Habermas mostró, hace ya 60 años, cómo se construyó la esfera de lo público o ámbito de la opinión pública. Su análisis jugó un papel importante cuando en Alemania se debatían las posibilidades de contar con una prensa crítica de cara a una polarización que paralizaba o desorientaba la reflexión en los espacios públicos. Gracias a la obra de Habermas, hoy nos percatamos de cómo la prensa impresa desempeñaba un papel fundamental en la construcción de una ciudadanía reflexiva y crítica en la época de la guerra fría.
De ese tiempo a nuestros días, es claro que la proliferación de medios de comunicación digitales han venido a trastornar severamente el porvenir de la prensa impresa: sus lectores se han trasladado a las pantallas digitales. Así, se abrió una esfera de acumulación de capital que sacudió seriamente la economía y la tecnología de los principales diarios del mundo.
Aquellos que entendieron la importancia de ese nuevo canal de comunicación –las redes– pudieron transitar hacia el nuevo escenario de información y sobrevivieron al derrumbe de los medios impresos en papel. Los montos de capital en este nuevo campo tecnológico permitieron una nueva etapa de centralización y concentración económica.
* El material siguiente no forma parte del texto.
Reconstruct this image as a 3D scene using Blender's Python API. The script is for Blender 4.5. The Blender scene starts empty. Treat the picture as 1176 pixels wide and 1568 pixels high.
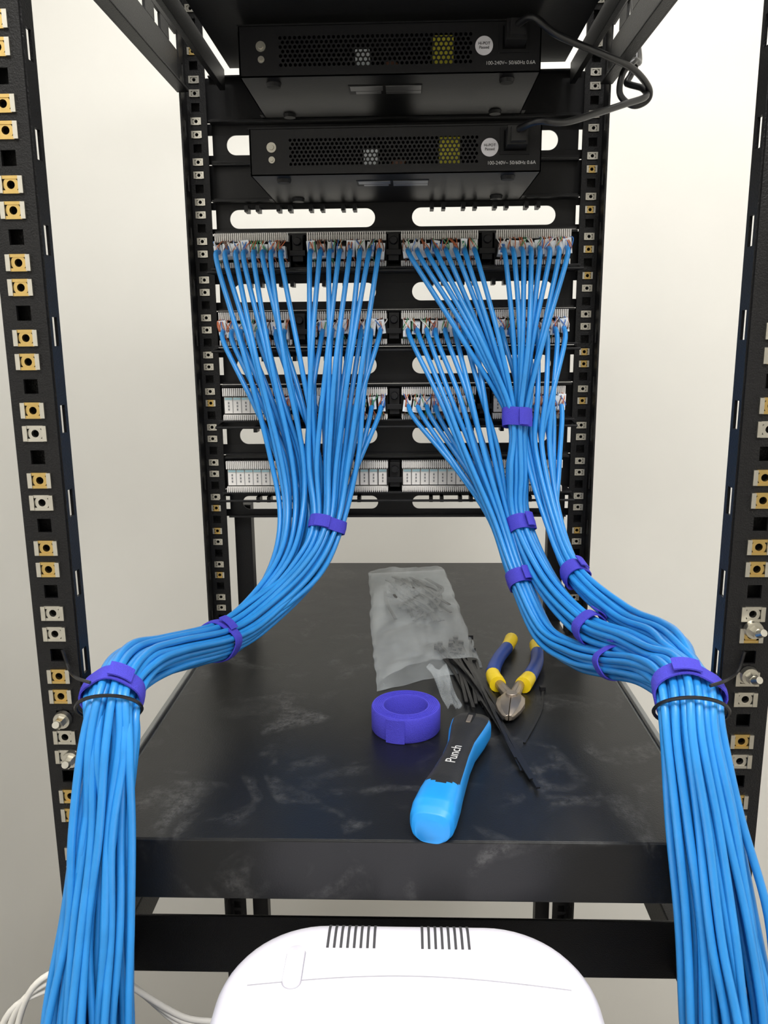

Las benditas redes sociales tienen por esa razón un papel ambiguo. Son una superficie donde transita todo tipo de mensajes, pero su dueño puede inhibir o potenciar los mensajes que mejor convengan a su negocio. Si en la época de Habermas era válido recuperar el mensaje de la ilustración –“atrévete a pensar por tu cuenta”–, en el siglo XXI asistimos a una regresión de consecuencias aún poco claras.
Con esto quiero decir que los medios digitales, a diferencia de los impresos, juegan en una escala distinta: son por su naturaleza potencialmente globales y, por ende, sus mensajes se desplazan sobre un campo estratégico más potente. Quien controla la red, puede en suma dirigir el flujo de la comunicación y marcar límites a las opiniones y a la reflexión colectiva global. La opinión pública experimenta en este sentido una situación ambivalente: puede contar con un territorio más libre, pero también más controlable o manipulable.
Snowden mostró que los lectores de pantallas también son, a su vez, leídos. Que el usuario de un teléfono móvil está siendo observado y sus gustos e inclinaciones son objeto de un inventario que las empresas aprovechan para vender mejor sus productos. En este contexto, no es difícil entender por qué Elon Musk decidió finalmente hacerse de Twitter. Su capacidad para hacer negocios en el nuevo campo abierto por las comunicaciones digitales se manifestó desde muy pronto: él fue de los primeros en instalar mecanismos para hacer pagos vía Internet (PayPal).
Ahora prosigue con esa lógica: subsumir las redes de comunicación a las lógicas de comunicación de capital. Sin embargo, ahora cruza una frontera y va ya abiertamente más allá de la economía: al adueñarse de la red que bautizó como X, se apropia de un instrumento para promover sus negocios y a aquellas entidades de poder que sean favorables a sus proyectos empresariales. Esto es lo que está ocurriendo en este momento: al extender su influjo al campo político, promueve a Trump, sabotea a Kamala Harris, prohíbe los mensajes pro Palestina, apapacha a Milei, por mencionar sólo a algunos de sus mensajes más vistosos.
El hecho de que la Unión Europea le haya recordado que hay códigos de conducta en el campo de las comunicaciones, normativas que él tendría que acatar en el viejo continente, y que haya respondido a los emisarios con un tono burlón, sólo nos da muestras de lo simpático que puede llegar a ser este tipo de autoritarismo digital. Si él puede censurar, ¿habrá quién pueda marcarle un límite? ¿No está en riesgo la democracia con este tipo de millonarios manipulando abiertamente los canales donde fluyen los mensajes políticos?